> Task prompt
Each record is to be transcribed exactly.

[Begin Records for this exercise]

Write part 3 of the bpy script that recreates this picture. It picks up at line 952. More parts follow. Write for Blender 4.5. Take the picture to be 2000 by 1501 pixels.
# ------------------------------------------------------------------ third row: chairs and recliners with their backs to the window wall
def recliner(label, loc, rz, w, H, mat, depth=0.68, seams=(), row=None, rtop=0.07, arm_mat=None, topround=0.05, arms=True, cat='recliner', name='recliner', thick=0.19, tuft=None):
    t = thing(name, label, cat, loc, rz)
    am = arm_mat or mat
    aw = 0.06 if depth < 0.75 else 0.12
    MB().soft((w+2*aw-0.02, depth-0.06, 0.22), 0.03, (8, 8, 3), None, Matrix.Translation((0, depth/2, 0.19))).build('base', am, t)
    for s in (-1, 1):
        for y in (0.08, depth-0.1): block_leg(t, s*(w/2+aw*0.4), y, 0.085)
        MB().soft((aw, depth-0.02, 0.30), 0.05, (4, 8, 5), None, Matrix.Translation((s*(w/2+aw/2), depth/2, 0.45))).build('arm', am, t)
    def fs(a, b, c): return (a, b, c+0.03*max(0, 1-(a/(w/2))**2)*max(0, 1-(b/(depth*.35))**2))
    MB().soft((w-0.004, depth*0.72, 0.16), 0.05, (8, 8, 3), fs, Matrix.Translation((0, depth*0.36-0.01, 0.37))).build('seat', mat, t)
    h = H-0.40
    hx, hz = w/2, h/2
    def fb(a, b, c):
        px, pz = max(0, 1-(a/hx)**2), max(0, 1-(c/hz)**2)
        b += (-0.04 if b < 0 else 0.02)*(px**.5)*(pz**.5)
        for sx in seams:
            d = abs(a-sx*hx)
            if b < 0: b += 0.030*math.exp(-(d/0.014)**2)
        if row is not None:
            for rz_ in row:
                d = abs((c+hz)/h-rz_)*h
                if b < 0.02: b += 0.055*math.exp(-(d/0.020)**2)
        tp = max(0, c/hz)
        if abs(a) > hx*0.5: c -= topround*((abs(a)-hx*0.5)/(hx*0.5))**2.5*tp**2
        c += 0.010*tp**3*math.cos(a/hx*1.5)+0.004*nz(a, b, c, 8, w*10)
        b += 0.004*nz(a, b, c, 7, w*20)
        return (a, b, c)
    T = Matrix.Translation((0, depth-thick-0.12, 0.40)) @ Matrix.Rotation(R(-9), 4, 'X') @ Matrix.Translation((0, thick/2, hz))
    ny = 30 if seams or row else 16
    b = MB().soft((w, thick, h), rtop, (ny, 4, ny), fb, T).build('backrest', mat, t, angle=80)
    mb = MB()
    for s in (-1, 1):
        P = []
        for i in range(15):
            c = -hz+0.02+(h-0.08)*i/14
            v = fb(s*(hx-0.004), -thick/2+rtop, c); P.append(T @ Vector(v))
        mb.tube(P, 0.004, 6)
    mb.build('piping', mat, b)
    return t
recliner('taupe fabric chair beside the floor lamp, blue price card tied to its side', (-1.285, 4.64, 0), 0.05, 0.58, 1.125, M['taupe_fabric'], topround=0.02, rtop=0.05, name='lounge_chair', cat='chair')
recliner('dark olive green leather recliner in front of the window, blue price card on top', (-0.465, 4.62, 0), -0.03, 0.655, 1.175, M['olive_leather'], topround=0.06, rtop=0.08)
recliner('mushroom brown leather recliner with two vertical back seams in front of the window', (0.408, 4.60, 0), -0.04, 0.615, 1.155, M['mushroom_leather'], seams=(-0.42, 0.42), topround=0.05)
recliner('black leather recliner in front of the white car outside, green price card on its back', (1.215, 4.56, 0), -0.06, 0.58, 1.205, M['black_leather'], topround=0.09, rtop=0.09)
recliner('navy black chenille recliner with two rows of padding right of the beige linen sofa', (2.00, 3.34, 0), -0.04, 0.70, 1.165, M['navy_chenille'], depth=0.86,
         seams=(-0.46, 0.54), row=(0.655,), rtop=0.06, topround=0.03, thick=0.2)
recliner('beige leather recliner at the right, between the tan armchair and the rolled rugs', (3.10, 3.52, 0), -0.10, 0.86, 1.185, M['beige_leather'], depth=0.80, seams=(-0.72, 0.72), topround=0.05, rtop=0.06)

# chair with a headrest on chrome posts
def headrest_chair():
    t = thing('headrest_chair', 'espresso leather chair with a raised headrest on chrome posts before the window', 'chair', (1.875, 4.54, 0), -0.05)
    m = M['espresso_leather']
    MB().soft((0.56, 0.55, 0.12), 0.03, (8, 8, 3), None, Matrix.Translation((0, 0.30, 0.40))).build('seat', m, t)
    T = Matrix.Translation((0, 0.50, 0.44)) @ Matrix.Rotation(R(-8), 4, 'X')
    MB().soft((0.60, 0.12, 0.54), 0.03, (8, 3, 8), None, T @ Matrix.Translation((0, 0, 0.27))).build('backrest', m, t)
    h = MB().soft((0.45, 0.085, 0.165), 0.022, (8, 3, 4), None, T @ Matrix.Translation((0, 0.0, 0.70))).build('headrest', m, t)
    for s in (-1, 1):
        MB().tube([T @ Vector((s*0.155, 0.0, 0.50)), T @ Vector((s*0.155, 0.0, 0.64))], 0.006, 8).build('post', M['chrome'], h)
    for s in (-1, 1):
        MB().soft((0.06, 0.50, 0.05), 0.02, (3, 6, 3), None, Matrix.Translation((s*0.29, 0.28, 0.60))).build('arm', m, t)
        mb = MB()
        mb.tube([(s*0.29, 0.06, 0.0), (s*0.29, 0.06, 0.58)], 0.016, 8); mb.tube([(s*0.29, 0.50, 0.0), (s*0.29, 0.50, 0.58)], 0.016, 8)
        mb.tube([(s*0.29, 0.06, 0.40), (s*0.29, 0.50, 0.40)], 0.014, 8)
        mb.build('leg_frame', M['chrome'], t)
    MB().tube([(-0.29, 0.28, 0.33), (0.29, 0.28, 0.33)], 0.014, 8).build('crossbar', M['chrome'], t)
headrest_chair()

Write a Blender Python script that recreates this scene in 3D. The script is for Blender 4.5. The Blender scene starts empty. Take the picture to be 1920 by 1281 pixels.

[End Records for this exercise]

> Full solution
Write part 3 of the bpy script that recreates this picture. It picks up at line 952. More parts follow. Write for Blender 4.5. Take the picture to be 2000 by 1501 pixels.
# ------------------------------------------------------------------ third row: chairs and recliners with their backs to the window wall
def recliner(label, loc, rz, w, H, mat, depth=0.68, seams=(), row=None, rtop=0.07, arm_mat=None, topround=0.05, arms=True, cat='recliner', name='recliner', thick=0.19, tuft=None):
    t = thing(name, label, cat, loc, rz)
    am = arm_mat or mat
    aw = 0.06 if depth < 0.75 else 0.12
    MB().soft((w+2*aw-0.02, depth-0.06, 0.22), 0.03, (8, 8, 3), None, Matrix.Translation((0, depth/2, 0.19))).build('base', am, t)
    for s in (-1, 1):
        for y in (0.08, depth-0.1): block_leg(t, s*(w/2+aw*0.4), y, 0.085)
        MB().soft((aw, depth-0.02, 0.30), 0.05, (4, 8, 5), None, Matrix.Translation((s*(w/2+aw/2), depth/2, 0.45))).build('arm', am, t)
    def fs(a, b, c): return (a, b, c+0.03*max(0, 1-(a/(w/2))**2)*max(0, 1-(b/(depth*.35))**2))
    MB().soft((w-0.004, depth*0.72, 0.16), 0.05, (8, 8, 3), fs, Matrix.Translation((0, depth*0.36-0.01, 0.37))).build('seat', mat, t)
    h = H-0.40
    hx, hz = w/2, h/2
    def fb(a, b, c):
        px, pz = max(0, 1-(a/hx)**2), max(0, 1-(c/hz)**2)
        b += (-0.04 if b < 0 else 0.02)*(px**.5)*(pz**.5)
        for sx in seams:
            d = abs(a-sx*hx)
            if b < 0: b += 0.030*math.exp(-(d/0.014)**2)
        if row is not None:
            for rz_ in row:
                d = abs((c+hz)/h-rz_)*h
                if b < 0.02: b += 0.055*math.exp(-(d/0.020)**2)
        tp = max(0, c/hz)
        if abs(a) > hx*0.5: c -= topround*((abs(a)-hx*0.5)/(hx*0.5))**2.5*tp**2
        c += 0.010*tp**3*math.cos(a/hx*1.5)+0.004*nz(a, b, c, 8, w*10)
        b += 0.004*nz(a, b, c, 7, w*20)
        return (a, b, c)
    T = Matrix.Translation((0, depth-thick-0.12, 0.40)) @ Matrix.Rotation(R(-9), 4, 'X') @ Matrix.Translation((0, thick/2, hz))
    ny = 30 if seams or row else 16
    b = MB().soft((w, thick, h), rtop, (ny, 4, ny), fb, T).build('backrest', mat, t, angle=80)
    mb = MB()
    for s in (-1, 1):
        P = []
        for i in range(15):
            c = -hz+0.02+(h-0.08)*i/14
            v = fb(s*(hx-0.004), -thick/2+rtop, c); P.append(T @ Vector(v))
        mb.tube(P, 0.004, 6)
    mb.build('piping', mat, b)
    return t
recliner('taupe fabric chair beside the floor lamp, blue price card tied to its side', (-1.285, 4.64, 0), 0.05, 0.58, 1.125, M['taupe_fabric'], topround=0.02, rtop=0.05, name='lounge_chair', cat='chair')
recliner('dark olive green leather recliner in front of the window, blue price card on top', (-0.465, 4.62, 0), -0.03, 0.655, 1.175, M['olive_leather'], topround=0.06, rtop=0.08)
recliner('mushroom brown leather recliner with two vertical back seams in front of the window', (0.408, 4.60, 0), -0.04, 0.615, 1.155, M['mushroom_leather'], seams=(-0.42, 0.42), topround=0.05)
recliner('black leather recliner in front of the white car outside, green price card on its back', (1.215, 4.56, 0), -0.06, 0.58, 1.205, M['black_leather'], topround=0.09, rtop=0.09)
recliner('navy black chenille recliner with two rows of padding right of the beige linen sofa', (2.00, 3.34, 0), -0.04, 0.70, 1.165, M['navy_chenille'], depth=0.86,
         seams=(-0.46, 0.54), row=(0.655,), rtop=0.06, topround=0.03, thick=0.2)
recliner('beige leather recliner at the right, between the tan armchair and the rolled rugs', (3.10, 3.52, 0), -0.10, 0.86, 1.185, M['beige_leather'], depth=0.80, seams=(-0.72, 0.72), topround=0.05, rtop=0.06)

# chair with a headrest on chrome posts
def headrest_chair():
    t = thing('headrest_chair', 'espresso leather chair with a raised headrest on chrome posts before the window', 'chair', (1.875, 4.54, 0), -0.05)
    m = M['espresso_leather']
    MB().soft((0.56, 0.55, 0.12), 0.03, (8, 8, 3), None, Matrix.Translation((0, 0.30, 0.40))).build('seat', m, t)
    T = Matrix.Translation((0, 0.50, 0.44)) @ Matrix.Rotation(R(-8), 4, 'X')
    MB().soft((0.60, 0.12, 0.54), 0.03, (8, 3, 8), None, T @ Matrix.Translation((0, 0, 0.27))).build('backrest', m, t)
    h = MB().soft((0.45, 0.085, 0.165), 0.022, (8, 3, 4), None, T @ Matrix.Translation((0, 0.0, 0.70))).build('headrest', m, t)
    for s in (-1, 1):
        MB().tube([T @ Vector((s*0.155, 0.0, 0.50)), T @ Vector((s*0.155, 0.0, 0.64))], 0.006, 8).build('post', M['chrome'], h)
    for s in (-1, 1):
        MB().soft((0.06, 0.50, 0.05), 0.02, (3, 6, 3), None, Matrix.Translation((s*0.29, 0.28, 0.60))).build('arm', m, t)
        mb = MB()
        mb.tube([(s*0.29, 0.06, 0.0), (s*0.29, 0.06, 0.58)], 0.016, 8); mb.tube([(s*0.29, 0.50, 0.0), (s*0.29, 0.50, 0.58)], 0.016, 8)
        mb.tube([(s*0.29, 0.06, 0.40), (s*0.29, 0.50, 0.40)], 0.014, 8)
        mb.build('leg_frame', M['chrome'], t)
    MB().tube([(-0.29, 0.28, 0.33), (0.29, 0.28, 0.33)], 0.014, 8).build('crossbar', M['chrome'], t)
headrest_chair()

Write a Blender Python script that recreates this scene in 3D. The script is for Blender 4.5. The Blender scene starts empty. Take the picture to be 1920 by 1281 pixels.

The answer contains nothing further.